All-Terrain Tyres
Buyer's Guide

Buyer's Guide: All-Terrain Tyres

Tyres are the single most important items of overlanding equipment, and the first thing that needs to be changed or upgraded to make your vehicle overland-or trail-worthy.

The OEM-issue tyres on most standard-production SUVs and bakkies are good for 80% highway and tar use, and perhaps 20% mild off-road use – read sand and gravel.

Most overlanders carry just one spare, so damage to more than two tyres will ruin your trip. Nothing says ‘badly-prepared’ more than getting stuck in Putsonderfontein on a Saturday evening with two flats, no local 24-hour assistance service and no repair kit.

So, for this quick whip-around of what’s on offer, we have opted to focus on All-Terrain tyres − the all-purpose middle ground − and exclude the hardier, chunkier and often noisier M/T (Mud- Terrain) tyres, and the less beefy H/T (Highway-Terrain) options.

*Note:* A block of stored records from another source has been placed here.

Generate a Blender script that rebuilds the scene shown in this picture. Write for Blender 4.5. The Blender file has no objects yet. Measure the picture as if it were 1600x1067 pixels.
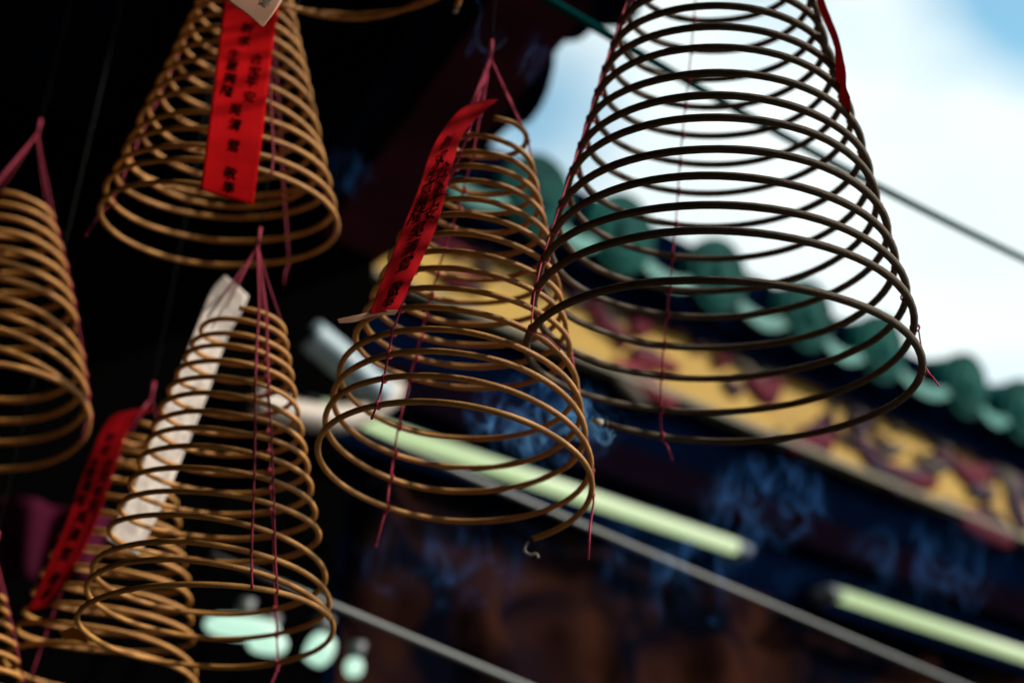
import bpy, bmesh, math, random
from mathutils import Vector, Matrix, noise
random.seed(7)
S = bpy.context.scene
COL = S.collection
R = math.radians

# ---------------------------------------------------------------- camera
PITCH, ROLL, FPX = R(25.0), R(4.2), 2150.0          # the frame is 1600 x 1067 units
_f = Vector((0, math.cos(PITCH), math.sin(PITCH)))
_r0 = Vector((1, 0, 0)); _u0 = _r0.cross(_f)
_r = _r0 * math.cos(ROLL) + _u0 * math.sin(ROLL)
_u = -_r0 * math.sin(ROLL) + _u0 * math.cos(ROLL)
cam = bpy.data.cameras.new("camera"); camo = bpy.data.objects.new("camera", cam); COL.objects.link(camo)
M = Matrix((( _r.x, _u.x, -_f.x, 0), (_r.y, _u.y, -_f.y, 0), (_r.z, _u.z, -_f.z, 0), (0, 0, 0, 1)))
EYE = Vector((0, 0, 1.6))
camo.matrix_world = Matrix.Translation(EYE) @ M
cam.sensor_width = 36.0; cam.lens = FPX / 1600 * 36
cam.clip_start = 0.02; cam.clip_end = 3000
cam.dof.use_dof = True; cam.dof.focus_distance = 1.03; cam.dof.aperture_fstop = 2.85; cam.dof.aperture_blades = 9
S.camera = camo
S.view_settings.view_transform = 'Standard'; S.view_settings.look = 'None'
S.view_settings.exposure = 0.33; S.view_settings.gamma = 1.0
S.cycles.use_denoising = True
S.cycles.max_bounces = 8
S.cycles.volume_bounces = 0
S.cycles.volume_step_rate = .5

# ---------------------------------------------------------------- sky and sun
SUN_EL, SUN_AZ = R(36), R(92)                      # azimuth clockwise from the view direction
W = bpy.data.worlds.new("World"); S.world = W; W.use_nodes = True
nt = W.node_tree; N = nt.nodes; N.clear(); Lk = nt.links.new
out = N.new('ShaderNodeOutputWorld'); bg = N.new('ShaderNodeBackground'); bg.inputs['Strength'].default_value = 0.12
sky = N.new('ShaderNodeTexSky'); sky.sky_type = 'NISHITA'; sky.sun_disc = False
sky.sun_elevation = SUN_EL; sky.sun_rotation = SUN_AZ
tc = N.new('ShaderNodeTexCoord'); mp = N.new('ShaderNodeMapping'); mp.inputs['Scale'].default_value = (1, 1, 1.6)
mp.inputs['Location'].default_value = (0.37, 0.11, 0.2)
nz = N.new('ShaderNodeTexNoise'); nz.inputs['Scale'].default_value = 3.3; nz.inputs['Detail'].default_value = 5; nz.inputs['Roughness'].default_value = .45
rp = N.new('ShaderNodeValToRGB'); rp.color_ramp.elements[0].position = .10; rp.color_ramp.elements[1].position = .40
nz2 = N.new('ShaderNodeTexNoise'); nz2.inputs['Scale'].default_value = 5.0; nz2.inputs['Detail'].default_value = 3
rp2 = N.new('ShaderNodeValToRGB'); rp2.color_ramp.elements[0].color = (5.7, 6.5, 6.6, 1); rp2.color_ramp.elements[1].color = (6.6, 7.4, 7.4, 1)
rp2.color_ramp.elements[0].position = .35; rp2.color_ramp.elements[1].position = .6
tint = N.new('ShaderNodeMix'); tint.data_type = 'RGBA'; tint.blend_type = 'MULTIPLY'; tint.inputs[0].default_value = 1
tint.inputs[7].default_value = (1.35, 1.9, 1.6, 1)
mx = N.new('ShaderNodeMix'); mx.data_type = 'RGBA'
Lk(tc.outputs['Generated'], mp.inputs[0]); Lk(mp.outputs[0], nz.inputs[0]); Lk(mp.outputs[0], nz2.inputs[0])

def ray(px, py): return _r * ((px - 800) / FPX) - _u * ((py - 533.5) / FPX) + _f
last = nz.outputs[0]
for px, py, w, k in ((1660, -60, .13, .55), (846, 170, .11, .30), (1500, -400, .5, .25)):   # openings in the cloud
    d = ray(px, py).normalized()
    vm = N.new('ShaderNodeVectorMath'); vm.operation = 'DISTANCE'; vm.inputs[1].default_value = d
    Lk(tc.outputs['Generated'], vm.inputs[0])
    mr = N.new('ShaderNodeMapRange'); mr.interpolation_type = 'SMOOTHSTEP'
    for i_, v_ in enumerate((0, w, k, 0)): mr.inputs[i_ + 1].default_value = v_
    Lk(vm.outputs['Value'], mr.inputs[0])
    sb = N.new('ShaderNodeMath'); sb.operation = 'SUBTRACT'; Lk(last, sb.inputs[0]); Lk(mr.outputs[0], sb.inputs[1]); last = sb.outputs[0]
Lk(last, rp.inputs[0]); Lk(nz2.outputs[0], rp2.inputs[0])
Lk(sky.outputs[0], tint.inputs[6])
Lk(rp.outputs[0], mx.inputs[0]); Lk(tint.outputs[2], mx.inputs[6]); Lk(rp2.outputs[0], mx.inputs[7])
Lk(mx.outputs[2], bg.inputs[0]); Lk(bg.outputs[0], out.inputs[0])
sl = bpy.data.lights.new("sun", 'SUN'); so = bpy.data.objects.new("sun", sl); COL.objects.link(so)
sl.energy = 4.6; sl.angle = R(3); sl.color = (1, .93, .82)
sd = Vector((math.sin(SUN_AZ) * math.cos(SUN_EL), math.cos(SUN_AZ) * math.cos(SUN_EL), math.sin(SUN_EL)))
so.rotation_euler = sd.to_track_quat('Z', 'Y').to_euler(); so.location = sd * 20

# ---------------------------------------------------------------- placing helpers
def ray(px, py): return _r * ((px - 800) / FPX) - _u * ((py - 533.5) / FPX) + _f
def at(px, py, Y):                       # point on the upright plane y = Y
    d = ray(px, py); return EYE + d * (Y / d.y)
def atz(px, py, z):                      # point on the level plane at height z
    d = ray(px, py); return EYE + d * ((z - EYE.z) / d.z)
def proj(p):
    p = p - EYE; k = p.dot(_f); return 800 + FPX * p.dot(_r) / k, 533.5 - FPX * p.dot(_u) / k
def depth(p): return (p - EYE).dot(_f)

# ---------------------------------------------------------------- object helpers
def tag(o, label=None, cat=None, group=None, kind=None):
    if label: o['label'] = label
    if cat: o['category'] = cat
    if group: o['group'] = group
    if kind: o['kind'] = kind
    return o
def empty(name, loc, label=None, cat=None, group=None):
    o = bpy.data.objects.new(name, None); COL.objects.link(o); o.location = loc; o.empty_display_size = .05
    bpy.context.view_layer.update()
    return tag(o, label, cat, group)
def link(name, bm, mat, parent=None, smooth=True):
    me = bpy.data.meshes.new(name)
    bmesh.ops.recalc_face_normals(bm, faces=bm.faces[:])
    bm.to_mesh(me); bm.free()
    if smooth:
        for p in me.polygons: p.use_smooth = True
    me.materials.append(mat)
    o = bpy.data.objects.new(name, me); COL.objects.link(o)
    if parent is not None:
        o.parent = parent
        o.matrix_parent_inverse = parent_world(parent).inverted()
    return o
def parent_world(p):
    m = Matrix.Translation(p.location)
    if p.parent is not None: m = Matrix()      # parts are built in world coordinates
    return m
def tube(bm, pts, rad, sides=8, closed=False, cap=True):
    """sweep a round section along points; rad is a number or a list"""
    n = len(pts); pts = [Vector(p) for p in pts]
    rs = rad if isinstance(rad, (list, tuple)) else [rad] * n
    t0 = (pts[1] - pts[0]).normalized()
    a = Vector((0, 0, 1)) if abs(t0.z) < .9 else Vector((1, 0, 0))
    x = (a - t0 * a.dot(t0)).normalized(); rings = []
    for i in range(n):
        t = (pts[min(i + 1, n - 1)] - pts[max(i - 1, 0)])
        if t.length < 1e-9: t = t0
        t = t.normalized()
        x = x - t * x.dot(t)
        x = x.normalized() if x.length > 1e-6 else Vector((1, 0, 0)); y = t.cross(x); t0 = t
        rings.append([bm.verts.new(pts[i] + (x * math.cos(2 * math.pi * k / sides) + y * math.sin(2 * math.pi * k / sides)) * rs[i]) for k in range(sides)])
    for i in range(n - 1):
        for k in range(sides):
            bm.faces.new((rings[i][k], rings[i][(k + 1) % sides], rings[i + 1][(k + 1) % sides], rings[i + 1][k]))
    if cap:
        bm.faces.new(rings[0][::-1]); bm.faces.new(rings[-1])
    return rings
def box(bm, lo, hi, mat=None):
    vs = [bm.verts.new((x, y, z)) for x in (lo[0], hi[0]) for y in (lo[1], hi[1]) for z in (lo[2], hi[2])]
    if mat is not None:
        for v in vs: v.co = mat @ v.co
    for f in ((0, 1, 3, 2), (4, 6, 7, 5), (0, 4, 5, 1), (2, 3, 7, 6), (0, 2, 6, 4), (1, 5, 7, 3)):
        bm.faces.new([vs[i] for i in f])
def spline(pts, per=8):
    """Catmull-Rom through points"""
    P = [Vector(p) for p in pts]; P = [P[0] * 2 - P[1]] + P + [P[-1] * 2 - P[-2]]; o = []
    for i in range(1, len(P) - 2):
        for k in range(per):
            t = k / per; a, b, c, d = P[i - 1:i + 3]
            o.append(.5 * (2 * b + (c - a) * t + (2 * a - 5 * b + 4 * c - d) * t * t + (3 * b - a - 3 * c + d) * t ** 3))
    o.append(P[-2]); return o
def lerp1(x, xs, ys):
    if x <= xs[0]:
        return ys[0] + (ys[1] - ys[0]) * (x - xs[0]) / (xs[1] - xs[0])
    for i in range(len(xs) - 1):
        if x <= xs[i + 1]: break
    return ys[i] + (ys[i + 1] - ys[i]) * (x - xs[i]) / (xs[i + 1] - xs[i])

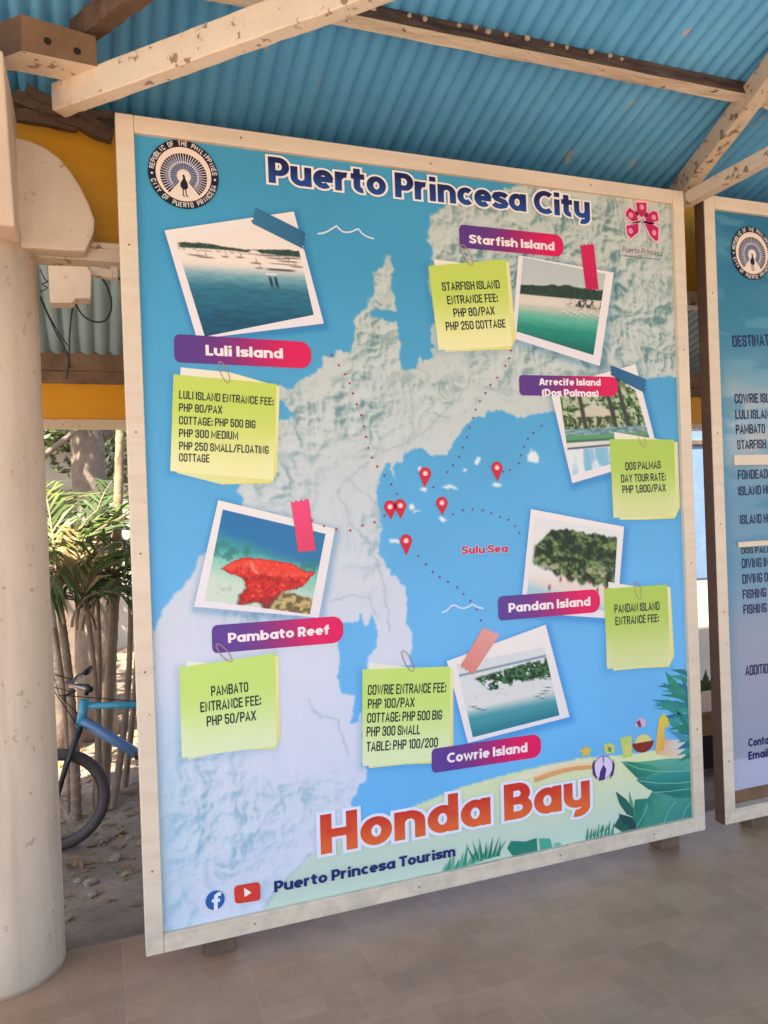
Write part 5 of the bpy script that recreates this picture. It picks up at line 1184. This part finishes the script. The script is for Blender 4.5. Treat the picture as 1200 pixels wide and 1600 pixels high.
# ------------------------------------------------------------------ bicycle
bk = thing('bicycle', 'blue mountain bicycle parked on the soil behind the map board', 'bicycle', (.1, 2.0, -.33))
BYC = 2.0
def bp(px, py, dy=0.0): p = hit(px, py, 1, BYC); return Vector((p[0], BYC+dy, p[2]))
wc = bp(88,1250); R_ = .275
def wheel(c):
    w_ = MB(); w_.torus(c, R_-.026, .030, (1,0,0), (0,0,1), 56, 12); tyre = w_.build('wheel', M['rubber'], bk, smooth=True)
    r_ = MB(); r_.torus(c, R_-.052, .010, (1,0,0), (0,0,1), 56, 8); r_.build('rim', M['black'], tyre, smooth=True)
    h_ = MB(); h_.tube([Vector(c)+Vector((0,-.035,0)), Vector(c)+Vector((0,.035,0))], .018, 12); h_.build('hub', M['steel'], tyre, smooth=True)
    s_ = MB()
    for k in range(24):
        a = 2*pi*k/24; s_.tube([Vector(c)+Vector((.014*cos(a+.6), .02*(-1)**k, .014*sin(a+.6))), Vector(c)+Vector((cos(a)*(R_-.05), 0, sin(a)*(R_-.05)))], .0011, 4)
    s_.build('spokes', M['steel'], tyre)
wheel(wc); rw = wc+Vector((.98, 0, 0)); wheel(rw)
ht, hb = bp(132,1100), bp(127,1128)
seat_t = ht+Vector((.50, 0, .02)); bb = ht+Vector((.40, 0, -.40)); jt = ht+Vector((.47,0,-.06))
m = MB(); m.tube([ht+(ht-hb)*.25, hb-(ht-hb)*.25], .026, 14); m.build('head_tube', M['bike_blue'], bk, smooth=True)
m = MB(); m.tube([ht+Vector((0,0,-.01)), jt], [.019,.017], 12); m.build('top_tube', M['bike_blue'], bk, smooth=True)
m = MB(); m.tube([hb.lerp(ht,.1), bb+Vector((0,0,-.02))], [.030,.028], 12); m.build('down_tube', M['bike_violet'], bk, smooth=True)
m = MB(); m.tube([bb, seat_t], .016, 12); m.build('seat_tube', M['bike_blue'], bk, smooth=True)
m = MB()
for s in (-1, 1):
    m.tube([jt+Vector((0,.012*s,0)), rw+Vector((0,.05*s,0))], .009, 8); m.tube([bb+Vector((0,.02*s,0)), rw+Vector((0,.05*s,0))], .010, 8)
m.build('rear_stays', M['bike_blue'], bk, smooth=True)
m = MB(); cr = hb-(ht-hb)*.35
m.tube([cr+Vector((0,-.055,0)), cr+Vector((0,.055,0))], .016, 10)
for s in (-1, 1): m.tube([cr+Vector((0,.052*s,0)), cr.lerp(wc,.5)+Vector((-.01,.055*s,0)), wc+Vector((0,.05*s,0))], [.015,.014,.011], 10)
m.build('fork', M['black'], bk, smooth=True)
stt = ht+(ht-hb)*.5; hbz = bp(110,1072)
m = MB(); m.tube([stt, stt+(ht-hb).normalized()*.05, Vector((hbz.x, BYC, hbz.z))], .014, 10); m.build('stem', M['black'], bk, smooth=True)
m = MB(); hc = Vector((hbz.x, BYC, hbz.z)); m.tube([hc+Vector((.09,-.27,.03)), hc+Vector((.03,-.12,.02)), hc, hc+Vector((.03,.12,.02)), hc+Vector((.09,.27,.03))], .0115, 10); m.build('handlebar', M['steel'], bk, smooth=True)
for k, (s_, e_) in enumerate(((-.18, cr+Vector((0,-.02,0))), (.18, jt), (.12, hb+Vector((.02,.02,0))))):
    m = MB(); m.tube([hc+Vector((.02,s_,0)), hc+Vector((-.09,s_*.6,.03+.02*k)), hc+Vector((-.06,s_*.2,-.05)), e_], .0028, 6); m.build('brake_cable', M['black'], bk, smooth=True)
for s in (-1, 1):
    m = MB(); m.tube([hc+Vector((.075,.20*s,.027)), hc+Vector((.105,.30*s,.032))], .017, 10); m.build('grip', M['black'], bk, smooth=True)
    m = MB(); m.tube([hc+Vector((.03,.14*s,.0)), hc+Vector((-.03,.19*s,-.015)), hc+Vector((-.02,.25*s,-.02))], .006, 6); m.build('brake_lever', M['black'], bk, smooth=True)
m = MB(); sd_ = seat_t+Vector((.02,0,.14)); m.tube([seat_t, sd_], .012, 8); m.build('seat_post', M['steel'], bk, smooth=True)
m = MB(); m.tube([sd_+Vector((-.15,0,.02)), sd_+Vector((-.05,0,.03)), sd_+Vector((.06,0,.03)), sd_+Vector((.12,0,.035))], [.018,.03,.06,.055], 12); m.build('saddle', M['black'], bk, smooth=True)
m = MB(); m.torus(bb+Vector((0,.05,0)), .075, .006, (1,0,0), (0,0,1), 36, 6); m.tube([bb+Vector((0,-.08,0)), bb+Vector((0,.08,0))], .014, 10)
for s in (-1, 1): m.tube([bb+Vector((0,.075*s,0)), bb+Vector((.12*s,.085*s,-.10*s))], .010, 8); m.box(tuple(bb+Vector((.12*s-.03,.09*s-.03,-.10*s-.012))), tuple(bb+Vector((.12*s+.03,.09*s+.03,-.10*s+.012))))
m.build('crankset', M['black'], bk)

# ------------------------------------------------------------------ stones and dry leaves on the soil
random.seed(3)
for k in range(26):
    x = random.uniform(-.42, .25); y = random.uniform(.42, 2.3); s = random.uniform(.012, .04)
    if k < 4: x = random.uniform(3.0, 3.6); y = random.uniform(.5, 1.1)
    bm = bmesh.new(); bmesh.ops.create_icosphere(bm, subdivisions=2, radius=s)
    for v in bm.verts: v.co *= random.uniform(.78, 1.2); v.co.z *= .6
    me = bpy.data.meshes.new('stone'); bm.to_mesh(me); bm.free(); me.materials.append(M['stone'])
    o = bpy.data.objects.new('stone', me); COL.objects.link(o); o.location = (x, y, gz(x, y)+s*.2); o.rotation_euler = (0, 0, random.uniform(0, 6))
    tag(o, 'small rough grey brown stone lying on the bare soil', 'stone', 'stones on the soil')
m = MB()
for k in range(2600):
    x = random.uniform(-1.2, .7) if k % 5 else random.uniform(2.9, 4.2); y = random.uniform(.4, 5.0); z = gz(x, y)+random.uniform(.002,.012); a = random.uniform(0, 6.3); s = random.uniform(.012,.05)
    if random.random() > (.25 + .75*min(1, max(0, (y-1.2)/1.2))): continue
    u = Vector((cos(a), sin(a), random.uniform(-.25,.35)))*s; v = Vector((-sin(a), cos(a), random.uniform(-.3,.3)))*s*.32
    c = Vector((x, y, z)); m.add([c-u, c+v, c+u, c-v], [(0,1,2,3)], k % 2)
o = m.build('leaf_litter', [M['litter'], M['leaf_dry']]); tag(o, 'dry brown leaves scattered over the soil under the palms', 'leaf litter', kind='stuff')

Depending on your typical usage, this should determine the best tyre to suit those needs, with the best-of-breed A/T tyres rated as 50/50 on- and off-road use; lower than this usually means that your priorities are more on-road biased.

When assessing a tyre, pay particular attention to sidewall protection – more is good, especially if it extends up the shoulder of the tyre, and less is asking for trouble if thorns, sharp rocks and other hazards are likely in your travel mix.

A tyre’s structure includes the rubber tread and the supporting cords that keep it sturdy.

These supporting cords are referred to as plies, and most often consist of a layer or two of steel belts under the tread, as well as textile layers (polyester or nylon) wrapped around the circumference of the tyre.

The belts’ job is to keep the tyre in shape and stop it from swelling under pressure – they also serve as protection against punctures for the sidewall and tread.

The layers are referred to as plies; the carcass is the ‘under tread’ construction; and the sidewall is the soft area between the tread and the wheel rim.

In addition, the orientation of the plies, and the materials used, all play a role in the performance of the tyre in different conditions.